On August 8, 2023, Lahaina, Maui experienced a devastating wildfire that claimed the lives of 102 people and left over 7,000 people homeless. The fire resulted from the confluence of climate change, environmentally insensitive development, poor stewardship of resources, and a lack of preparedness. This tragedy called for a considered and generous response that could serve as an example in responding to future disasters. Given the enormity of the loss, the limited labor force and material availability on-island called for an offsite construction solution. In March of 2024, FEMA issued an RFP and by July, Jordan and his team were awarded the contract.
The Lahaina Home was selected for the majority of housing for the Kilohana site. Purposeful in its dedication to well-being and to providing a dignified response to the trauma and loss of survivors, the Lahaina Home is a departure from the trailers that have been deployed post-disaster over the last several decades. Healing calls for a home, not a trailer, and the grouped site offered an opportunity to rebuild community. Each home has a porch, creating an interstitial zone between public and private life. The porches provide a connection to the landscape, a place for civic engagement, to be seen, to visit, or to greet neighbors. Shelter is elevated to home and survivors retake their places in the community.
FEMA set a difficult delivery schedule of delivery of houses commencing less than 4 months after award, leaving Jordan and his team about two months of construction time, following an expedited approval process with Maui County, and preceding a 2.5 week journey to the West Coast and across the Pacific. Jordan and his team delivered 109 houses on time, turning each over to FEMA set, finished and fully furnished a week after delivery.

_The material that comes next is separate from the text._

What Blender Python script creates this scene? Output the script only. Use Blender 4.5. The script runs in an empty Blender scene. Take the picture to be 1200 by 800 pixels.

Outcome and Impact: The Lahaina Homes are based on Liv-Connected’s Conexus model, which provides for a multitude of envelope cladding systems allowing them to reference local architecture and cultural history. For Kilohana, Jordan and his team used board & batten with brightly colored facades that echo the storefronts of Front Street, which was lost to the fires.
Families began moving in days before Thanksgiving following a beautiful blessing ceremony with a local kahuna pule and Hawaii Governor Josh Green. The FEMA team shared that this was one of their most successful projects and the “future” or disaster response, beginning conversations about replicating it in the US Virgin Islands, Puerto Rico and Southern California.
Liv-Connected’s Conexus Homes are factory-built, which increases quality and significantly reduces cost and waste in comparison to conventional construction and are inherently suited to disaster response but also provide a promising solution to the housing crisis prevalent on Maui and in the United States as they could bring home ownership within reach for the nearly 70 percent of the population unable to afford a home.